* [DATASET EXCERPT]:
_____

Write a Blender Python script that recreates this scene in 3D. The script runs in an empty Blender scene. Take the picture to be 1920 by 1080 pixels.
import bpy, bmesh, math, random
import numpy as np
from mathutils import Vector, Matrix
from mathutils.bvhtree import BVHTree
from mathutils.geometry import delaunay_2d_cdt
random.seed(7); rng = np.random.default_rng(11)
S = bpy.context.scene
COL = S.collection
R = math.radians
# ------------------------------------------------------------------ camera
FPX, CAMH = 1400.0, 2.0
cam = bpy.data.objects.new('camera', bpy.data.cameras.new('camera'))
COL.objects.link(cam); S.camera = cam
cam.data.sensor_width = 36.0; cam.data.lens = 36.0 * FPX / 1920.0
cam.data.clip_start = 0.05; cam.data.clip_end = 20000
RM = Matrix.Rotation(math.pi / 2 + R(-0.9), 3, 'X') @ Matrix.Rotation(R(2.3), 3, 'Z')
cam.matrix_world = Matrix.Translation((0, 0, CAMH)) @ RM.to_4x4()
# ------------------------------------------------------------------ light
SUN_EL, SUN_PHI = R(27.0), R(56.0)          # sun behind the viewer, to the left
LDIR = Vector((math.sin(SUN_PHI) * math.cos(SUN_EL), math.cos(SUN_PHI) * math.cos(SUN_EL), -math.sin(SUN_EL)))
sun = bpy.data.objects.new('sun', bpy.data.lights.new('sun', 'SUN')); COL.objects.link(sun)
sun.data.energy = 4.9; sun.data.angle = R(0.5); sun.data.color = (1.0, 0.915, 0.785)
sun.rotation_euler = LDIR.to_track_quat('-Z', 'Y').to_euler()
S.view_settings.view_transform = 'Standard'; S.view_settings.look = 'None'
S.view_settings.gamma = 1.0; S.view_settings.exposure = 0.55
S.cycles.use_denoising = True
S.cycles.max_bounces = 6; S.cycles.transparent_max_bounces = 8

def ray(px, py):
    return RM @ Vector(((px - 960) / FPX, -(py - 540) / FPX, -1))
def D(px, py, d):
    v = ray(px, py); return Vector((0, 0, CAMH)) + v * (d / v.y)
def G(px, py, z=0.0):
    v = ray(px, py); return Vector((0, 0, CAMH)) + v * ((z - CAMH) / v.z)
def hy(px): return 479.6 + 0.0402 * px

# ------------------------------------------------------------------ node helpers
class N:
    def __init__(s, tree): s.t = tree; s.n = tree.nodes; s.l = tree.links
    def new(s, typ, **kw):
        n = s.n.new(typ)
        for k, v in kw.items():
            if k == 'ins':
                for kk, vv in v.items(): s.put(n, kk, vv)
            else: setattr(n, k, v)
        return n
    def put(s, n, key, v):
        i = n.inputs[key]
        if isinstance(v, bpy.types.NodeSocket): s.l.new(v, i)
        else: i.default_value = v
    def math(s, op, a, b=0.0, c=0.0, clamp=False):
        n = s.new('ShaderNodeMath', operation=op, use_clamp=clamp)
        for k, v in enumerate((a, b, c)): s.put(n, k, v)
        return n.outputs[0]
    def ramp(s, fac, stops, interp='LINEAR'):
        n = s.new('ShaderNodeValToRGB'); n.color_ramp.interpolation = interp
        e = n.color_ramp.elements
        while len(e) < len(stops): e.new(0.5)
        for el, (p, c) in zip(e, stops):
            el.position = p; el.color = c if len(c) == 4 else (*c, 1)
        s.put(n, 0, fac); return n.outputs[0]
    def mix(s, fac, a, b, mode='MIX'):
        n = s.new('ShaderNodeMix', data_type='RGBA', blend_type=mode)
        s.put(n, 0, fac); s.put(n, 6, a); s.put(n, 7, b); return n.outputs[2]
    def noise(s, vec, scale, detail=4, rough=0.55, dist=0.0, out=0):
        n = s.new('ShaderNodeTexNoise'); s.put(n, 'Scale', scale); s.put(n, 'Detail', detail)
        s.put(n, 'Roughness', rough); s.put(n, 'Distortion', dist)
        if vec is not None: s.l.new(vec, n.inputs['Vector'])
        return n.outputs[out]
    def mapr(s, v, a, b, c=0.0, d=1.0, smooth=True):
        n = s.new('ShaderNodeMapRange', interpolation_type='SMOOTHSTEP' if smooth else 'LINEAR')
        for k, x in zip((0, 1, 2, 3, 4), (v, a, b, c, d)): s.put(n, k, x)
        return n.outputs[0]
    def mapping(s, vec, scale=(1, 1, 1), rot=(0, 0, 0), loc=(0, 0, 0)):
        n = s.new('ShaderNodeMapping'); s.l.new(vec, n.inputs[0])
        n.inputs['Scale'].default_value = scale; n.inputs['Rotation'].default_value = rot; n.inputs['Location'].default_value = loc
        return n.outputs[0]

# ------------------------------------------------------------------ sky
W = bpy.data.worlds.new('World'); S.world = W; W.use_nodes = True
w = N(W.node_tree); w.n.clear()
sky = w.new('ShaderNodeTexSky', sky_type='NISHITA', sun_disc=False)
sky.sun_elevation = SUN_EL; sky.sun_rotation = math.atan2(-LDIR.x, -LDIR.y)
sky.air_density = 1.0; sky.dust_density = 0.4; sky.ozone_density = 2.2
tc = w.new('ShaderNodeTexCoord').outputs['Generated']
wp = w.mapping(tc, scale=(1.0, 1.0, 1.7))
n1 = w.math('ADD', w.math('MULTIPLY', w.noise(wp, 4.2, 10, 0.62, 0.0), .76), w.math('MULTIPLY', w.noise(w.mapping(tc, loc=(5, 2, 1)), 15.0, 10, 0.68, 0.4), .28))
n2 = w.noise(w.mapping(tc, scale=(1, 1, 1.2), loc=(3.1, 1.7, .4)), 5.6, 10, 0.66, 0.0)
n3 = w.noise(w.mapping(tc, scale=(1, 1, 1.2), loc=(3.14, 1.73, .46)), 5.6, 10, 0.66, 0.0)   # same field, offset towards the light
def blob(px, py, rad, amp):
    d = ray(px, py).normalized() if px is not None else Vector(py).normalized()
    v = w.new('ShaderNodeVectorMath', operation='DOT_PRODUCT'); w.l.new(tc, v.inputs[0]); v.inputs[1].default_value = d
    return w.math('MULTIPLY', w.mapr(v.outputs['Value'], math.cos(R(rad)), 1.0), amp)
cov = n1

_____

* [REQUIREMENT]: Quote the material exactly, leaving nothing out.

* [WRITTEN RESPONSE]:
Write a Blender Python script that recreates this scene in 3D. The script runs in an empty Blender scene. Take the picture to be 1920 by 1080 pixels.
import bpy, bmesh, math, random
import numpy as np
from mathutils import Vector, Matrix
from mathutils.bvhtree import BVHTree
from mathutils.geometry import delaunay_2d_cdt
random.seed(7); rng = np.random.default_rng(11)
S = bpy.context.scene
COL = S.collection
R = math.radians
# ------------------------------------------------------------------ camera
FPX, CAMH = 1400.0, 2.0
cam = bpy.data.objects.new('camera', bpy.data.cameras.new('camera'))
COL.objects.link(cam); S.camera = cam
cam.data.sensor_width = 36.0; cam.data.lens = 36.0 * FPX / 1920.0
cam.data.clip_start = 0.05; cam.data.clip_end = 20000
RM = Matrix.Rotation(math.pi / 2 + R(-0.9), 3, 'X') @ Matrix.Rotation(R(2.3), 3, 'Z')
cam.matrix_world = Matrix.Translation((0, 0, CAMH)) @ RM.to_4x4()
# ------------------------------------------------------------------ light
SUN_EL, SUN_PHI = R(27.0), R(56.0)          # sun behind the viewer, to the left
LDIR = Vector((math.sin(SUN_PHI) * math.cos(SUN_EL), math.cos(SUN_PHI) * math.cos(SUN_EL), -math.sin(SUN_EL)))
sun = bpy.data.objects.new('sun', bpy.data.lights.new('sun', 'SUN')); COL.objects.link(sun)
sun.data.energy = 4.9; sun.data.angle = R(0.5); sun.data.color = (1.0, 0.915, 0.785)
sun.rotation_euler = LDIR.to_track_quat('-Z', 'Y').to_euler()
S.view_settings.view_transform = 'Standard'; S.view_settings.look = 'None'
S.view_settings.gamma = 1.0; S.view_settings.exposure = 0.55
S.cycles.use_denoising = True
S.cycles.max_bounces = 6; S.cycles.transparent_max_bounces = 8

def ray(px, py):
    return RM @ Vector(((px - 960) / FPX, -(py - 540) / FPX, -1))
def D(px, py, d):
    v = ray(px, py); return Vector((0, 0, CAMH)) + v * (d / v.y)
def G(px, py, z=0.0):
    v = ray(px, py); return Vector((0, 0, CAMH)) + v * ((z - CAMH) / v.z)
def hy(px): return 479.6 + 0.0402 * px

# ------------------------------------------------------------------ node helpers
class N:
    def __init__(s, tree): s.t = tree; s.n = tree.nodes; s.l = tree.links
    def new(s, typ, **kw):
        n = s.n.new(typ)
        for k, v in kw.items():
            if k == 'ins':
                for kk, vv in v.items(): s.put(n, kk, vv)
            else: setattr(n, k, v)
        return n
    def put(s, n, key, v):
        i = n.inputs[key]
        if isinstance(v, bpy.types.NodeSocket): s.l.new(v, i)
        else: i.default_value = v
    def math(s, op, a, b=0.0, c=0.0, clamp=False):
        n = s.new('ShaderNodeMath', operation=op, use_clamp=clamp)
        for k, v in enumerate((a, b, c)): s.put(n, k, v)
        return n.outputs[0]
    def ramp(s, fac, stops, interp='LINEAR'):
        n = s.new('ShaderNodeValToRGB'); n.color_ramp.interpolation = interp
        e = n.color_ramp.elements
        while len(e) < len(stops): e.new(0.5)
        for el, (p, c) in zip(e, stops):
            el.position = p; el.color = c if len(c) == 4 else (*c, 1)
        s.put(n, 0, fac); return n.outputs[0]
    def mix(s, fac, a, b, mode='MIX'):
        n = s.new('ShaderNodeMix', data_type='RGBA', blend_type=mode)
        s.put(n, 0, fac); s.put(n, 6, a); s.put(n, 7, b); return n.outputs[2]
    def noise(s, vec, scale, detail=4, rough=0.55, dist=0.0, out=0):
        n = s.new('ShaderNodeTexNoise'); s.put(n, 'Scale', scale); s.put(n, 'Detail', detail)
        s.put(n, 'Roughness', rough); s.put(n, 'Distortion', dist)
        if vec is not None: s.l.new(vec, n.inputs['Vector'])
        return n.outputs[out]
    def mapr(s, v, a, b, c=0.0, d=1.0, smooth=True):
        n = s.new('ShaderNodeMapRange', interpolation_type='SMOOTHSTEP' if smooth else 'LINEAR')
        for k, x in zip((0, 1, 2, 3, 4), (v, a, b, c, d)): s.put(n, k, x)
        return n.outputs[0]
    def mapping(s, vec, scale=(1, 1, 1), rot=(0, 0, 0), loc=(0, 0, 0)):
        n = s.new('ShaderNodeMapping'); s.l.new(vec, n.inputs[0])
        n.inputs['Scale'].default_value = scale; n.inputs['Rotation'].default_value = rot; n.inputs['Location'].default_value = loc
        return n.outputs[0]

# ------------------------------------------------------------------ sky
W = bpy.data.worlds.new('World'); S.world = W; W.use_nodes = True
w = N(W.node_tree); w.n.clear()
sky = w.new('ShaderNodeTexSky', sky_type='NISHITA', sun_disc=False)
sky.sun_elevation = SUN_EL; sky.sun_rotation = math.atan2(-LDIR.x, -LDIR.y)
sky.air_density = 1.0; sky.dust_density = 0.4; sky.ozone_density = 2.2
tc = w.new('ShaderNodeTexCoord').outputs['Generated']
wp = w.mapping(tc, scale=(1.0, 1.0, 1.7))
n1 = w.math('ADD', w.math('MULTIPLY', w.noise(wp, 4.2, 10, 0.62, 0.0), .76), w.math('MULTIPLY', w.noise(w.mapping(tc, loc=(5, 2, 1)), 15.0, 10, 0.68, 0.4), .28))
n2 = w.noise(w.mapping(tc, scale=(1, 1, 1.2), loc=(3.1, 1.7, .4)), 5.6, 10, 0.66, 0.0)
n3 = w.noise(w.mapping(tc, scale=(1, 1, 1.2), loc=(3.14, 1.73, .46)), 5.6, 10, 0.66, 0.0)   # same field, offset towards the light
def blob(px, py, rad, amp):
    d = ray(px, py).normalized() if px is not None else Vector(py).normalized()
    v = w.new('ShaderNodeVectorMath', operation='DOT_PRODUCT'); w.l.new(tc, v.inputs[0]); v.inputs[1].default_value = d
    return w.math('MULTIPLY', w.mapr(v.outputs['Value'], math.cos(R(rad)), 1.0), amp)
cov = n1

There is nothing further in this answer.